● **Job**
Copy out each line below exactly as it appears.

● **Data block**
⁂

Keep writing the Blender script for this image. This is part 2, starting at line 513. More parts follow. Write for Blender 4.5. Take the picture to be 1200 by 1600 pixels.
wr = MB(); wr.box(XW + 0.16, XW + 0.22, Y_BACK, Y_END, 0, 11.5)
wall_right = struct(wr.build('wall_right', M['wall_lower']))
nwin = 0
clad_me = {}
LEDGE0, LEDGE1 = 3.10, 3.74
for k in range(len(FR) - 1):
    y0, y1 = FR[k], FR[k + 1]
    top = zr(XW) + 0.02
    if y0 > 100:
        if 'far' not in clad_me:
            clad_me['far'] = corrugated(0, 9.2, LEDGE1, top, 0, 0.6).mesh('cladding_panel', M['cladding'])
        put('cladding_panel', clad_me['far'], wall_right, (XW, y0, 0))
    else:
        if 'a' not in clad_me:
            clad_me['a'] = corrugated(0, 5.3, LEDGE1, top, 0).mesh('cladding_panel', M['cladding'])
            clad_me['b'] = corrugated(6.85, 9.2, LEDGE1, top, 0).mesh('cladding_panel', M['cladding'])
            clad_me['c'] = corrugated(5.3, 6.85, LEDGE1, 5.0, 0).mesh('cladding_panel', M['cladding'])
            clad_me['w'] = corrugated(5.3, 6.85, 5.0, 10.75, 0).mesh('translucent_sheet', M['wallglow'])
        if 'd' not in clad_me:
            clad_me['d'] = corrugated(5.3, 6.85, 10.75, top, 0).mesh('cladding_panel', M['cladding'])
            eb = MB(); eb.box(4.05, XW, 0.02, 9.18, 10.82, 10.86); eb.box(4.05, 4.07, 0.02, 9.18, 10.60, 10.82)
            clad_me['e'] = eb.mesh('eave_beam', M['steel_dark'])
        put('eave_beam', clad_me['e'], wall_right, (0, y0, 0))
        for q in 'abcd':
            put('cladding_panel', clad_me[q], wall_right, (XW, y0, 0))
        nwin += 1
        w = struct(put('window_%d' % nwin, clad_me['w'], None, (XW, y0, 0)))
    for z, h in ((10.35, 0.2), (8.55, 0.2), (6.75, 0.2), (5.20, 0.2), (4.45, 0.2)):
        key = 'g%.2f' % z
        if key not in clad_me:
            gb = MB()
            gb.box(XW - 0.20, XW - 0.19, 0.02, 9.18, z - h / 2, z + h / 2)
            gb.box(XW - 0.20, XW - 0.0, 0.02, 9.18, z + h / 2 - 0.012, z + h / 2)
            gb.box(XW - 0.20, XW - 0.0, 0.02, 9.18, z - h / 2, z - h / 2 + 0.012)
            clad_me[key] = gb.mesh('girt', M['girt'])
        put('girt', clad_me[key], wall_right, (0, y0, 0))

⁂

● **Task response**
Keep writing the Blender script for this image. This is part 2, starting at line 513. More parts follow. Write for Blender 4.5. Take the picture to be 1200 by 1600 pixels.
wr = MB(); wr.box(XW + 0.16, XW + 0.22, Y_BACK, Y_END, 0, 11.5)
wall_right = struct(wr.build('wall_right', M['wall_lower']))
nwin = 0
clad_me = {}
LEDGE0, LEDGE1 = 3.10, 3.74
for k in range(len(FR) - 1):
    y0, y1 = FR[k], FR[k + 1]
    top = zr(XW) + 0.02
    if y0 > 100:
        if 'far' not in clad_me:
            clad_me['far'] = corrugated(0, 9.2, LEDGE1, top, 0, 0.6).mesh('cladding_panel', M['cladding'])
        put('cladding_panel', clad_me['far'], wall_right, (XW, y0, 0))
    else:
        if 'a' not in clad_me:
            clad_me['a'] = corrugated(0, 5.3, LEDGE1, top, 0).mesh('cladding_panel', M['cladding'])
            clad_me['b'] = corrugated(6.85, 9.2, LEDGE1, top, 0).mesh('cladding_panel', M['cladding'])
            clad_me['c'] = corrugated(5.3, 6.85, LEDGE1, 5.0, 0).mesh('cladding_panel', M['cladding'])
            clad_me['w'] = corrugated(5.3, 6.85, 5.0, 10.75, 0).mesh('translucent_sheet', M['wallglow'])
        if 'd' not in clad_me:
            clad_me['d'] = corrugated(5.3, 6.85, 10.75, top, 0).mesh('cladding_panel', M['cladding'])
            eb = MB(); eb.box(4.05, XW, 0.02, 9.18, 10.82, 10.86); eb.box(4.05, 4.07, 0.02, 9.18, 10.60, 10.82)
            clad_me['e'] = eb.mesh('eave_beam', M['steel_dark'])
        put('eave_beam', clad_me['e'], wall_right, (0, y0, 0))
        for q in 'abcd':
            put('cladding_panel', clad_me[q], wall_right, (XW, y0, 0))
        nwin += 1
        w = struct(put('window_%d' % nwin, clad_me['w'], None, (XW, y0, 0)))
    for z, h in ((10.35, 0.2), (8.55, 0.2), (6.75, 0.2), (5.20, 0.2), (4.45, 0.2)):
        key = 'g%.2f' % z
        if key not in clad_me:
            gb = MB()
            gb.box(XW - 0.20, XW - 0.19, 0.02, 9.18, z - h / 2, z + h / 2)
            gb.box(XW - 0.20, XW - 0.0, 0.02, 9.18, z + h / 2 - 0.012, z + h / 2)
            gb.box(XW - 0.20, XW - 0.0, 0.02, 9.18, z - h / 2, z - h / 2 + 0.012)
            clad_me[key] = gb.mesh('girt', M['girt'])
        put('girt', clad_me[key], wall_right, (0, y0, 0))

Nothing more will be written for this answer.